Dáil debates

Tuesday, 24 May 2022

Journalists in Conflicts across the World: Statements

 

6:40 pm

Photo of Brian LeddinBrian Leddin (Limerick City, Green Party) | Oireachtas source

I am thankful for the opportunity to speak. Much too often we take for granted this opportunity to voice our ideas and opinions freely and without repercussions. It is not a luxury afforded to politicians in many other countries around the world and it is even less likely that the people reporting on the business of politics, state affairs and international conflicts would be given the same assurances.

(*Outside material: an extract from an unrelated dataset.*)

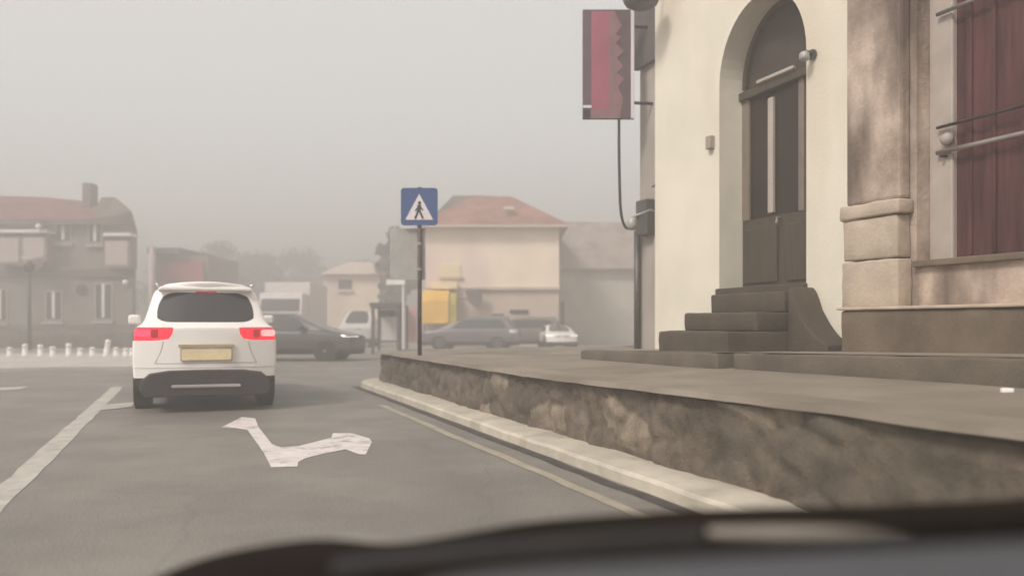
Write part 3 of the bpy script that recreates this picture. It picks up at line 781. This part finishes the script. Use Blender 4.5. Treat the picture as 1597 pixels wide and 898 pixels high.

Our discourse in this House can be biased, ideological and charged but the message of a journalist is not a personal story or subjective thought. Instead, journalists act as conduits, narrating a story based on their observations and discoveries. Being objective in the face of traditional state-run propaganda is more than just a challenge to reporters; it is very often a question of life and death.

In our collective memory, there are numerous records of the enormous sacrifices made by journalists reporting on the Troubles. This is not something of the past. Lyra McKee was shot dead just three years ago. She was a woman and someone's partner and child. She was a reporter of truth and hers was a life forever lost to a cowardly hand that could not tolerate the truth.

Trustworthy news contributes to the protection of civilians and brings the reality of conflict to the attention of the international community while exposing violations of human rights and international humanitarian law. As I am speaking, we are witnessing the Russian state propaganda machine broadcasting the successes of the "special military operation" in Ukraine while Ukrainian and western media rightly call the invasion a war. A few weeks after Putin's invasion of Ukraine began, a law was enacted in Russia making it a criminal offence to publicly transmit, including by means of social networks, any "deliberately false information about the deployment of the military forces of the Russian Federation". That includes reporting on casualty figures that depart from officially approved numbers and using the word "war".

Misinformation and propaganda are no longer the domain of the traditional media in totalitarian regimes. There is now an even greater threat of misinformation and manipulation masquerading as first-hand information and independent reporting through social media platforms. Most of it is never subject to any form of scrutiny and far removed from what is objective reporting.

In 1990, the International Federation of Journalists published its first list of journalists killed. In the 30 years since, a further 2,658 journalists have been killed, with approximately two journalists or media workers dying every week. As colleagues mentioned, most journalists are murdered in reprisal for what they write as opposed to being killed by the hazards of reporting from combat zones. According to the International Federation of Journalists, nearly 75% of journalists killed around the world did not step on a landmine, get shot in crossfire or die in a suicide bombing but were instead murdered outright, such as being killed by a gunman escaping on the back of a motorcycle, being shot or stabbed to death near their home or office or being found dead having been abducted and tortured.

Daniel Pearl, Anna Politkovskya, Pavel Sheremet, Daphne Caruana Galizia, Lyra McKee, Pierre Zakrzewski and Shireen Abu Akleh are the names we might recognise of too many who have died while working as journalists in the past 20 years. However, the risk to local journalists, whose names do not resonate in the media, have an impact beyond incidents. This sends a signal to countless others that they or members of their family could be next. These names are more than that; they are sons and daughters, mothers and fathers, friends and colleagues. They have dedicated their lives and paid the ultimate price for their work as journalists for exercising freedom of expression and holding governments and groups to account. It is not enough simply to remember them and speak in their honour. Their murderers must be brought to justice.

There are journalists reporting from around the world today and providing the public with accurate and timely information. We must provide a safe and enabling environment for freedom of expression and guarantee freedom of the media to ensure these people can effectively perform their professional duties, especially in times of crisis.